DIRECTIVE — Using the data below, output the first line and every line after it up to and including the line containing "scn.camera = co", exactly as written and with nothing added.

— begin SOURCE MATERIAL —

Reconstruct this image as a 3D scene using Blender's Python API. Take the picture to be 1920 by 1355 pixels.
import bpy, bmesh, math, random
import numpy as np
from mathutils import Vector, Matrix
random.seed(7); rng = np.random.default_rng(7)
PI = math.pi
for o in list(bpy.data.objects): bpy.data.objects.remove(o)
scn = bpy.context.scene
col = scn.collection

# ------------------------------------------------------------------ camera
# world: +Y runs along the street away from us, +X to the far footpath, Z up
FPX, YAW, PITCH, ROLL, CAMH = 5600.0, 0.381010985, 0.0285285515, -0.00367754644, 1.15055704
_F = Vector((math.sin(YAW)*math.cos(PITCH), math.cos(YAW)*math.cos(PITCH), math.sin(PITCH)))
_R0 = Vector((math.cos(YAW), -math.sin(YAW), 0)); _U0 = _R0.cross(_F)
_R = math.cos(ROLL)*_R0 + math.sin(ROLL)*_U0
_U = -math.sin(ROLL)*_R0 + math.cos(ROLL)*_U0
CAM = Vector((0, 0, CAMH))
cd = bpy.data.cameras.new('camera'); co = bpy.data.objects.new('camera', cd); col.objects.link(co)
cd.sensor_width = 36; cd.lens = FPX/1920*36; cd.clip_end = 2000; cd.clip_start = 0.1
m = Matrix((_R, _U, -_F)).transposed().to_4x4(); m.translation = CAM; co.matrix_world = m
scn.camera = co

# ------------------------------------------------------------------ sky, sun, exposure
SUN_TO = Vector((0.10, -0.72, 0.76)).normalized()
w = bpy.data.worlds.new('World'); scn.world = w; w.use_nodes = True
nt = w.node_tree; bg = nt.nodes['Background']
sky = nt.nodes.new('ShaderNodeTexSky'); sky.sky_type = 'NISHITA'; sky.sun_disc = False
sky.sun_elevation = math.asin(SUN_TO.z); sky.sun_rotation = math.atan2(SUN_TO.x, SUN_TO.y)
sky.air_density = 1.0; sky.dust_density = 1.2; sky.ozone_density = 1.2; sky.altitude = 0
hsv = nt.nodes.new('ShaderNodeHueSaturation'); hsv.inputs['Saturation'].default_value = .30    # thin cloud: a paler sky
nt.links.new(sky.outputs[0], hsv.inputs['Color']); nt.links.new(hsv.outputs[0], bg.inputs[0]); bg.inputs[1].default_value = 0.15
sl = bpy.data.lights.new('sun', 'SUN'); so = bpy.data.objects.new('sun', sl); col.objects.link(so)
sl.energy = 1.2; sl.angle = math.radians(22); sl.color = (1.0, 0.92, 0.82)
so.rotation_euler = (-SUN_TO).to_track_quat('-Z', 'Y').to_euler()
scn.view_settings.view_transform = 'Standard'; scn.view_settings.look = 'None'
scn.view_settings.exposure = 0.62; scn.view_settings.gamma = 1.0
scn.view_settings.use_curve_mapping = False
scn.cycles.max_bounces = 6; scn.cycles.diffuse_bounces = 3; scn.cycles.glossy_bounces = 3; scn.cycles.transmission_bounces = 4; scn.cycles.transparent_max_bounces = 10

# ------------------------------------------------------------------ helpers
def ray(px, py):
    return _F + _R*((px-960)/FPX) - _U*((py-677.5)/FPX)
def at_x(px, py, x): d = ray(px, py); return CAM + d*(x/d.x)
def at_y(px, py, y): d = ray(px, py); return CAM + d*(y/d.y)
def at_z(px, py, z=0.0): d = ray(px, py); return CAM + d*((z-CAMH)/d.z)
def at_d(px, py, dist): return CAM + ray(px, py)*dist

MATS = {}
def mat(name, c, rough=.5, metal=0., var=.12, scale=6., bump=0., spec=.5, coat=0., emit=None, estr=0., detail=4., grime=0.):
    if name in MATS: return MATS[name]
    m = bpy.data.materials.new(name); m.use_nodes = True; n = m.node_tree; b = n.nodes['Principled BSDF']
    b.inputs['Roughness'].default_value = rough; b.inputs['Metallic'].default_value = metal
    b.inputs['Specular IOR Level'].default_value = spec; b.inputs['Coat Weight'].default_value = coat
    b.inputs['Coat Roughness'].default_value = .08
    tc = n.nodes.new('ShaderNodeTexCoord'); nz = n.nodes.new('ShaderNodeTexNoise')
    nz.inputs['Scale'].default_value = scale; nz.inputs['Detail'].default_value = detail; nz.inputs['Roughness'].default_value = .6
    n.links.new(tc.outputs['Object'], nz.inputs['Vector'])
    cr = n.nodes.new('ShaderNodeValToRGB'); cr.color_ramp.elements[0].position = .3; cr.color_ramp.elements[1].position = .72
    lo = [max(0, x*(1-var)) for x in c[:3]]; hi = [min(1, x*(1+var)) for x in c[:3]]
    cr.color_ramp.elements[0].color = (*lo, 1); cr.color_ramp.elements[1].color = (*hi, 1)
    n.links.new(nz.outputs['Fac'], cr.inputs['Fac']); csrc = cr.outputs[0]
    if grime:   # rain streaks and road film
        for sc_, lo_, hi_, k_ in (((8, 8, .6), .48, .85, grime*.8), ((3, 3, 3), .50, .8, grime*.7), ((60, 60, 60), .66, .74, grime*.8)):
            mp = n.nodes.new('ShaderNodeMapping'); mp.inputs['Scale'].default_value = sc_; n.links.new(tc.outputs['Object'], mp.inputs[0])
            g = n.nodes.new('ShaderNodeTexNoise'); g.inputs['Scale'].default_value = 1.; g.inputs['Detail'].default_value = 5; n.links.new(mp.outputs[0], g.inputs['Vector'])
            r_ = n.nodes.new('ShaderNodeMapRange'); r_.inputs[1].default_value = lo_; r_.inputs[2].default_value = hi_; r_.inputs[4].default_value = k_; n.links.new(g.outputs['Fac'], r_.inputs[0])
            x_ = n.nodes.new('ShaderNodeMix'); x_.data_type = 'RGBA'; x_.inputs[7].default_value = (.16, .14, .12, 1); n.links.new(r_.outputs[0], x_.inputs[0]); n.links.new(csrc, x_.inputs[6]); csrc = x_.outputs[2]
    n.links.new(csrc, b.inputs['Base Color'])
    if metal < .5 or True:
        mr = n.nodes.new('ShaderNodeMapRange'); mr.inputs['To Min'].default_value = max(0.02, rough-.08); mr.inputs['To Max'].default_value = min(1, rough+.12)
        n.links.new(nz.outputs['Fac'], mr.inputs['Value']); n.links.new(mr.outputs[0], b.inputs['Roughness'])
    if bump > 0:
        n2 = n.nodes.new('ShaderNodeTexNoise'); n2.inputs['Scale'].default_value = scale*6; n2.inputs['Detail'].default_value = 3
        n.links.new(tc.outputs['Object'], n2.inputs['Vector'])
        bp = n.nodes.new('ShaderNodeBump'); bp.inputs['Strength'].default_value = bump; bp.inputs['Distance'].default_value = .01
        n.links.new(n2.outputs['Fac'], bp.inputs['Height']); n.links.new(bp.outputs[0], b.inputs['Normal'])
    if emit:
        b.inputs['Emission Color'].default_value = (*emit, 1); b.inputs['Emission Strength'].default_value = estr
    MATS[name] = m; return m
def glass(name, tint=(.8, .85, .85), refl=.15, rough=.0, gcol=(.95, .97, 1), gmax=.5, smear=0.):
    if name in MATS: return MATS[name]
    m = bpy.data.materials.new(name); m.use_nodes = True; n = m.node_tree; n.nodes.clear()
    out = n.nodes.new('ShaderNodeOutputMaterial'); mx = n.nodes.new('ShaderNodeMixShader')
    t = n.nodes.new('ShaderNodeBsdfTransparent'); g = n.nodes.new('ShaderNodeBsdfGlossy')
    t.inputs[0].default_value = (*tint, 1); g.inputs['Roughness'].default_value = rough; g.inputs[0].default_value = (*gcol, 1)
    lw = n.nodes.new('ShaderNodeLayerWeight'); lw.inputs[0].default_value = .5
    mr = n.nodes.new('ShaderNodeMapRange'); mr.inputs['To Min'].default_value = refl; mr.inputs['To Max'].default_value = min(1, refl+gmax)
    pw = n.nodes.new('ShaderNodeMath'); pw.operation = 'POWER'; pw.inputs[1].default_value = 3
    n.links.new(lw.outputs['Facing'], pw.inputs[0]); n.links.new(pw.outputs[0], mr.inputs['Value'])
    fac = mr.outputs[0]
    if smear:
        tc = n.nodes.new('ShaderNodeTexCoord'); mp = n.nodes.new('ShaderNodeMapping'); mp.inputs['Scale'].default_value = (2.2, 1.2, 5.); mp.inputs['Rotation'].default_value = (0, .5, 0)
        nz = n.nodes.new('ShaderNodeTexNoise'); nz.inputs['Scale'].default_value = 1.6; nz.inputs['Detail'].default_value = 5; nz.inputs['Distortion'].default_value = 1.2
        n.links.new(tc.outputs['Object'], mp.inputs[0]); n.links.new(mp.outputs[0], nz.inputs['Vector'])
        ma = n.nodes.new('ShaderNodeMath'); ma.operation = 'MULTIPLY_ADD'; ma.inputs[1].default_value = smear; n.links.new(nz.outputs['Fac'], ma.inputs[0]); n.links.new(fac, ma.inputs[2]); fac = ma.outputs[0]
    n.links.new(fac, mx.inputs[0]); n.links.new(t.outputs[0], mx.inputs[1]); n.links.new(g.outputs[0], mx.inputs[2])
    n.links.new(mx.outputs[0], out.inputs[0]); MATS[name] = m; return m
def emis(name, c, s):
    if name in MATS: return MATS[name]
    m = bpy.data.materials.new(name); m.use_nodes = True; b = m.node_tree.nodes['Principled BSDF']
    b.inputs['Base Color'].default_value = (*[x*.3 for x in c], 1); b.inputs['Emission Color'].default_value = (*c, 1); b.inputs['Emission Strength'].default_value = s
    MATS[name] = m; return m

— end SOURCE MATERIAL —

RESPONSE —
Reconstruct this image as a 3D scene using Blender's Python API. Take the picture to be 1920 by 1355 pixels.
import bpy, bmesh, math, random
import numpy as np
from mathutils import Vector, Matrix
random.seed(7); rng = np.random.default_rng(7)
PI = math.pi
for o in list(bpy.data.objects): bpy.data.objects.remove(o)
scn = bpy.context.scene
col = scn.collection

# ------------------------------------------------------------------ camera
# world: +Y runs along the street away from us, +X to the far footpath, Z up
FPX, YAW, PITCH, ROLL, CAMH = 5600.0, 0.381010985, 0.0285285515, -0.00367754644, 1.15055704
_F = Vector((math.sin(YAW)*math.cos(PITCH), math.cos(YAW)*math.cos(PITCH), math.sin(PITCH)))
_R0 = Vector((math.cos(YAW), -math.sin(YAW), 0)); _U0 = _R0.cross(_F)
_R = math.cos(ROLL)*_R0 + math.sin(ROLL)*_U0
_U = -math.sin(ROLL)*_R0 + math.cos(ROLL)*_U0
CAM = Vector((0, 0, CAMH))
cd = bpy.data.cameras.new('camera'); co = bpy.data.objects.new('camera', cd); col.objects.link(co)
cd.sensor_width = 36; cd.lens = FPX/1920*36; cd.clip_end = 2000; cd.clip_start = 0.1
m = Matrix((_R, _U, -_F)).transposed().to_4x4(); m.translation = CAM; co.matrix_world = m
scn.camera = co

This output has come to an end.